Strange Frame

Shelley Doty on inspiration, animation and her new film Strange Frame.

 

The genre of science fiction has always attracted lesbians in one way or another. Maybe it’s the smart, sexy women clad in skintight uniforms or perhaps because it offers an alternative view of the world where gender equality was possible, far before is time.

Strange Frame: Love and Sax, a groundbreaking full-length animated sci-fi lesbian musical created by out musician Shelley Doty and director G.B. Hajim has earned stellar reviews and was even awarded the Best Feature Film at Dragon*Con in 2012.

Strange Frame is set in the 28th century on Ganymede, a moon of Jupiter, where humans, who long since evacuated Earth have modified themselves to the point of making skin color and sex organs into fashion statements. The story revolves around two musicians, Parker and Naia, and their struggle to keep their careers and relationship afloat. Fate and fame intervene and both women are forced to test themselves and each other. The result is a dreamlike tale that is thought provoking and utterly unforgettable.

 

 

Tell us a bit about the birth of Strange Frame.
Strange Frame is the culmination of years of imaginative collaboration between myself and my co-creator GB Hajim. GB and I went to college together, and have been dear friends for a few decades now. We share a love of science fiction, and we both think that at its best can be described as “social fiction”—take a concept, like say: What if humans could read minds? Then use that conceit to explore how people communicate and interact. I think that many people who aren’t into science fiction don’t always realize that it can be an amazing path to tell stories about who we are by using the suspension of disbelief and loosening the concepts of reality to really dig into particular aspects of the human condition. Plus, you can get some cracking good stories out of it! This is what has always drawn me to sci-fi books and short stories in particular.

Back in the early ’90s, my wife and I were visiting GB and his family at their house on the big island of Hawaii. GB and I were pretty much driving our wives crazy by riffing on some of our favorite books and anime series, when we decided that we should just write our own animated TV series. After many years of writing scripts and music and applying for grants for a TV version of our unique universe, we decided that trying to fit into the corporate culture of any TV production house was going to be too limiting, and shifted our energy to independently making a series of feature length films. Strange Frame is the first of these movies, and functions as a prequel to the original television concept. GB and I co-wrote the script, he formed an animation production house from scratch and started designing and animating and I got to work writing music.

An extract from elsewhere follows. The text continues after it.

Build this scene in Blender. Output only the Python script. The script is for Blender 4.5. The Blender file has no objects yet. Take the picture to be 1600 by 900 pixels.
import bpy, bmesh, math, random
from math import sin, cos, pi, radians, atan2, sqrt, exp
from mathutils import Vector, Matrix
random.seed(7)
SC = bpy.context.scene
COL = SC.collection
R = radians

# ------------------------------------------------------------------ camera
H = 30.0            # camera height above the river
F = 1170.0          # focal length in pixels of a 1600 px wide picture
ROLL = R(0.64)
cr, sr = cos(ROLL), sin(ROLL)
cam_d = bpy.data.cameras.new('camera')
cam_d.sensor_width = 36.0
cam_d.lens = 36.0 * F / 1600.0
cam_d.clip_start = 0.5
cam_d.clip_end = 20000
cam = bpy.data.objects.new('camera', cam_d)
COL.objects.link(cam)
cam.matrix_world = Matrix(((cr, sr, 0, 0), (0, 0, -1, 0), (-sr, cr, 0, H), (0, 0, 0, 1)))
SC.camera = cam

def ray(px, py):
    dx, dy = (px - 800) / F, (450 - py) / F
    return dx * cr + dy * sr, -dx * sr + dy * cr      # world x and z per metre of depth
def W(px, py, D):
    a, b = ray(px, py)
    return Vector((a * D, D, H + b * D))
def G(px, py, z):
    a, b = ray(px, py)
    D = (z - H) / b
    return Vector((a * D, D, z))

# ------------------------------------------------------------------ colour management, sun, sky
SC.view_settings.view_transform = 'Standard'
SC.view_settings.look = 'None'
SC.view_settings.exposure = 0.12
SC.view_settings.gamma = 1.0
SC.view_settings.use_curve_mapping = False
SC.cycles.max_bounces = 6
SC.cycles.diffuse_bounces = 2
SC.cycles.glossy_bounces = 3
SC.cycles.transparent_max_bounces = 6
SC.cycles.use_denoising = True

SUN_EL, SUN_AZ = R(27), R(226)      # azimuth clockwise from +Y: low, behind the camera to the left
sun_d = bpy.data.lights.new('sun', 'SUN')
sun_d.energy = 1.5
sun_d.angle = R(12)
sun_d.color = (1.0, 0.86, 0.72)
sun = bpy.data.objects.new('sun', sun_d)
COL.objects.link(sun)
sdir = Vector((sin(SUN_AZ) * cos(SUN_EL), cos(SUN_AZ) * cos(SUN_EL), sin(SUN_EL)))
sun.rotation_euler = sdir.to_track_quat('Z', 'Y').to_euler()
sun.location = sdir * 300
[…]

Did you set out to make the first full-length animated sci-fi lesbian musical?
In a way, I suppose we did. We were striving to create a universe that would appeal to and serve queer youth of color. Many years ago, I was tremendously inspired by the book, and movie, The Celluloid Closet. It articulated so strongly what I was feeling as a young black lesbian growing up with so very little reflection of my own reality back at me in popular media. Strange Frame went through a lot of developmental phases, but at the heart of it was the concept of our very rich universe, and some of the base elements that we were determined to inject into our universe were: Who you love is not an issue, gender is self assignable, and pretty much everyone is some shade of brown. We knew we wanted a lesbian couple as our heroes, and we knew they wouldn’t be white. Our universe was no utopia however, not in the least. We delve deeply into social dynamic politics, notions of extreme class differentiation, debt slavery, revolution and the destruction of Earth as a viable living environment. 

 

 

Have you always been a fan of animated films?
Absolutely! As a kid I was firmly in the generation of Saturday morning cartoons and I certainly loved them, but when I discovered Japanese animation as a teenager all bets were off. I saw my first Miyazaki movie—Nausicaa of the Valley of the Wind—at a film festival and the mastery of his storytelling, and the integration of incredible visuals and the majestic soundtrack by Joe Hisaishi just blew me away. In the last 10 years or so, the availability of Japanese Anime and Manga in the U.S. has exploded, but when GB and I first started kicking around ideas for Strange Frame that hadn't quite happened yet—but somehow both of us had managed to watch and fall in love with Cowboy Bebop—a major Strange Frame influence in many ways.

 Strange Frame has received rave reviews from festivals and the community. Were you surprised by the response?
I think we reckoned that some people would love it, and some people would walk away scratching their heads. This is not a mainstream movie. GB’s animation style is very unique, and looks like nothing else out there. Some folks see the visual style and fall deeply in love, and some folks don’t. We know that it is a dense film conceptually and plot wise, and definitely benefits from multiple viewings. I think we both expected that if we make the film that made us happy, just let it follow its own freaky path, then there would be folks out there who would appreciate and hopefully love it. So far, that has been the case, and it has been tremendously gratifying when new viewers get the film.